Big Joe Williams
Rural Cemetery in Crawford, MS
The upright headstone for Big Joe Williams may seem as if it sits in a pasture, but his marker resides in a rural cemetery near Crawford, Mississippi. Due to the rain pouring from the clouds on October 9th, 1994, the Mt. Zion Memorial Fund held the dedication ceremony at the public library in Crawford, a cramped little book depository that locals had converted from a trailer. The combination of the graves’ forlorn location and the poor weather resulted in more than a few late arrivals, several of whom pulled up just as folks began heading to their cars to drive to the cemetery. The impromptu venue provided a quiet, dry space, however, for the particularly moving eulogy delivered by Charlie Musselwhite, who had formerly traveled and performed with the blues shouter.
Author Henry Wiencek, while conducting research for his 1999 book The Hairstons: An American Family in Black and White, who ended up arriving very late to the ceremony, described his rain-soaked blues experience in his book. The heavy rain and the rural dirt roads made for an exciting drive out to the graveside service.

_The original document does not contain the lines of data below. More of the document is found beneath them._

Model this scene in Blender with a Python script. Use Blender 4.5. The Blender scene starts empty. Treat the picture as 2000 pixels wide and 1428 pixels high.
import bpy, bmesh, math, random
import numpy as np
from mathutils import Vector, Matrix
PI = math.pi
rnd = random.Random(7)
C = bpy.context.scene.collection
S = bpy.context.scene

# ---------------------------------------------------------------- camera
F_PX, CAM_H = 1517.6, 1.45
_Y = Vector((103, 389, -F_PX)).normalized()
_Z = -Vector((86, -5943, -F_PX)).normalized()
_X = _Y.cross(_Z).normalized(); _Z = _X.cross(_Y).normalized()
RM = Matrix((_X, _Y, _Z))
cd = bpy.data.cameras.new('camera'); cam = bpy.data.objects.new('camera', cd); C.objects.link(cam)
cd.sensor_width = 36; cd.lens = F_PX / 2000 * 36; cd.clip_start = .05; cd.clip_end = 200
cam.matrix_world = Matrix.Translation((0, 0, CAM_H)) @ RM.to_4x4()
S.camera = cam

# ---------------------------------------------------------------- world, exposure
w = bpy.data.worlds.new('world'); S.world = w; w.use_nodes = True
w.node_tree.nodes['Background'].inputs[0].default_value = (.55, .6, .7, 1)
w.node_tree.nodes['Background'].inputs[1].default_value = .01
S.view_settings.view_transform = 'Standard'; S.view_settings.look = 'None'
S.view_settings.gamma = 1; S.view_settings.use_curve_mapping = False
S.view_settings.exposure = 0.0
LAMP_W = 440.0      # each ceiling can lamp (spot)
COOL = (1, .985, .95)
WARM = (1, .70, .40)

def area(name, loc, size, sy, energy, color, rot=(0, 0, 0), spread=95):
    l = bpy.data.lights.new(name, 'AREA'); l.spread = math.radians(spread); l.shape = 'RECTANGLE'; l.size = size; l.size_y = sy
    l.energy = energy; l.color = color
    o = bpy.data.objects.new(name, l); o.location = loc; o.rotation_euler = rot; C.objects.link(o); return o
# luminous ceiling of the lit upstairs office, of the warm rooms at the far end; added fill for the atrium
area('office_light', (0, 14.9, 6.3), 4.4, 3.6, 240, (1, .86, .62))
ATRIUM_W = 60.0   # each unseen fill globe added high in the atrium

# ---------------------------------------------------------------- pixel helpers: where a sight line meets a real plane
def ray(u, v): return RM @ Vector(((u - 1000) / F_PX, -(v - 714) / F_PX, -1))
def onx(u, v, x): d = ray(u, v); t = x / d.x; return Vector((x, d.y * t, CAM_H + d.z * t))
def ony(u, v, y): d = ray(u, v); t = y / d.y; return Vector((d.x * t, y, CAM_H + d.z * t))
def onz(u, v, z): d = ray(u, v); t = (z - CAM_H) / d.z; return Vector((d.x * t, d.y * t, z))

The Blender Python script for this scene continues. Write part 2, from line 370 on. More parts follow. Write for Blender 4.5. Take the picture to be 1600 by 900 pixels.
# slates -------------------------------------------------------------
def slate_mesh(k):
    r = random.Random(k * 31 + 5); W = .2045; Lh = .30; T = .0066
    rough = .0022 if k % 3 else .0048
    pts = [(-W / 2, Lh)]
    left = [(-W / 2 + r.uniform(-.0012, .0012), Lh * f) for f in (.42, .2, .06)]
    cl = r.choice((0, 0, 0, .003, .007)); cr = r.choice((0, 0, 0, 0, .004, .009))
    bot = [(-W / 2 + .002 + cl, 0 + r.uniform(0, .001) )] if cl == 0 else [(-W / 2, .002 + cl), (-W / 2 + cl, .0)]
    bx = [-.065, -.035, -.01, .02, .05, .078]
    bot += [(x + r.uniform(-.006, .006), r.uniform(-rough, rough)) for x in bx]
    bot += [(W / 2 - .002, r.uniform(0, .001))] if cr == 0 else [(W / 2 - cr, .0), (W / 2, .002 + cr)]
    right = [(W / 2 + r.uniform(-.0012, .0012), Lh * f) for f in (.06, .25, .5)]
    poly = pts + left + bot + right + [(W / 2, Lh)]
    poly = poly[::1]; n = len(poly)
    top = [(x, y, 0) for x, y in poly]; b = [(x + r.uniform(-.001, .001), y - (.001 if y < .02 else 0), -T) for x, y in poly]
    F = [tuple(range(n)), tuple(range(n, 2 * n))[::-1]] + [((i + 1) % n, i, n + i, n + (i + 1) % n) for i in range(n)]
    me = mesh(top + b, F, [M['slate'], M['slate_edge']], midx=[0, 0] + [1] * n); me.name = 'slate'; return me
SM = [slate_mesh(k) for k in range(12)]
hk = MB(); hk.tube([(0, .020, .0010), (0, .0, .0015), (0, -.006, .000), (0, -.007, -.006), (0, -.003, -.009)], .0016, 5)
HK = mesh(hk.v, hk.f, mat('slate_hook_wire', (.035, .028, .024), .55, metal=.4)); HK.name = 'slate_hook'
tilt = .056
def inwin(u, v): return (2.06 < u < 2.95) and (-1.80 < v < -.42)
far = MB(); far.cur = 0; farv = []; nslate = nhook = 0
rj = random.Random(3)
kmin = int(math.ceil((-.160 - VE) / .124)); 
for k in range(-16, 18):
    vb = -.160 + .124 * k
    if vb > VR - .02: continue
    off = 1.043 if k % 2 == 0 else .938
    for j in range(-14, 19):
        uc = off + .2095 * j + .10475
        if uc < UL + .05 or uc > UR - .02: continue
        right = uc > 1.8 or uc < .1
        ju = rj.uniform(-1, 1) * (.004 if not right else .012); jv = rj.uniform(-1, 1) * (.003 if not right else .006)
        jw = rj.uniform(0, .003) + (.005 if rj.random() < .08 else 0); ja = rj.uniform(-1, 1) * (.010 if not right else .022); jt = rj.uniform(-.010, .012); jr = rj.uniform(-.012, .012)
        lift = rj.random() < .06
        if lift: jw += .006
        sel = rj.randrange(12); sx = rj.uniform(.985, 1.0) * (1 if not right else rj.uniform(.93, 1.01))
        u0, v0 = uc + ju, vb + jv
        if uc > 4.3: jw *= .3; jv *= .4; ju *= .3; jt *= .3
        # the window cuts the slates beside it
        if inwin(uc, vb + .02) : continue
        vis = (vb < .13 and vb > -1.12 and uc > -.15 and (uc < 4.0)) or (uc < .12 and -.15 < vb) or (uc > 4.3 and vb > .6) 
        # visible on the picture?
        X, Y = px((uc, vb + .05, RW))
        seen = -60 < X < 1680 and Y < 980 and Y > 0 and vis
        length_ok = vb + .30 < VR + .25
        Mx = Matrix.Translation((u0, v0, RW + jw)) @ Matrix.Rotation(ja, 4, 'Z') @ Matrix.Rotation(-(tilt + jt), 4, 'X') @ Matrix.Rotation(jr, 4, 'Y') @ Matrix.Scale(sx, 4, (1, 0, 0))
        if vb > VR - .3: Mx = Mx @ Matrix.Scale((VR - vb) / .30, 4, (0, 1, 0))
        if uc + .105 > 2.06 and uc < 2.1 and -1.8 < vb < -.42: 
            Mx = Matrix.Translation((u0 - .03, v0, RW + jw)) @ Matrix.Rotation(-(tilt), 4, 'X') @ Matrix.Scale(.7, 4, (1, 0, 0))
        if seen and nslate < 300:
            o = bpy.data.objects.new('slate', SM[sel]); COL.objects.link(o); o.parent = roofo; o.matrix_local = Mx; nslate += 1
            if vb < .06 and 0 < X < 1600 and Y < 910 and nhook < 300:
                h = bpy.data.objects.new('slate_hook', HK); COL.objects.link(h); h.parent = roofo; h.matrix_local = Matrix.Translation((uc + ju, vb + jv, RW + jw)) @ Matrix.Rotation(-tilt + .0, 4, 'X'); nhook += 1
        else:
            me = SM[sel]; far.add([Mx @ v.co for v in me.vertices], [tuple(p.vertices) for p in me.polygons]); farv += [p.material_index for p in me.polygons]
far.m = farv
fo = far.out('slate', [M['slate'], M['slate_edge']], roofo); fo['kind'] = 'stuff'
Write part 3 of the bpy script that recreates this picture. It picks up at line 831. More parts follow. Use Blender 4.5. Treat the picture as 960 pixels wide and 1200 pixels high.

“We were soon off the hard road. It had been raining much of the day, and the road had turned into a waxy gumbo that stuck to the sides of the car and clogged the wheel wells. My guide’s car fishtailed as he struggled to keep the vehicles ahead of him in sight. Like me, he was an outsider and unused to speeding down these dirt roads in the rain. At one point we lost the lead cars, ended up on a narrow side road that just petered out, and had to drive in reverse for a quarter of a mile to get back out. This was the poorest part of the county. Far from everything, even a paved road, scattered families lived in shacks surrounded by their chickens, hogs, and an occasional cow. Wide-eyed children in tattered clothes watched as we slithered by.”
“It was most certainly a black burial ground. Some of its interments had graves marked just with a single, small, bare stone, while other graves were marked only with a rectangular depression in the earth. In fact, the unmarked grave of Big Joe Williams had been one of them” for almost a dozen years.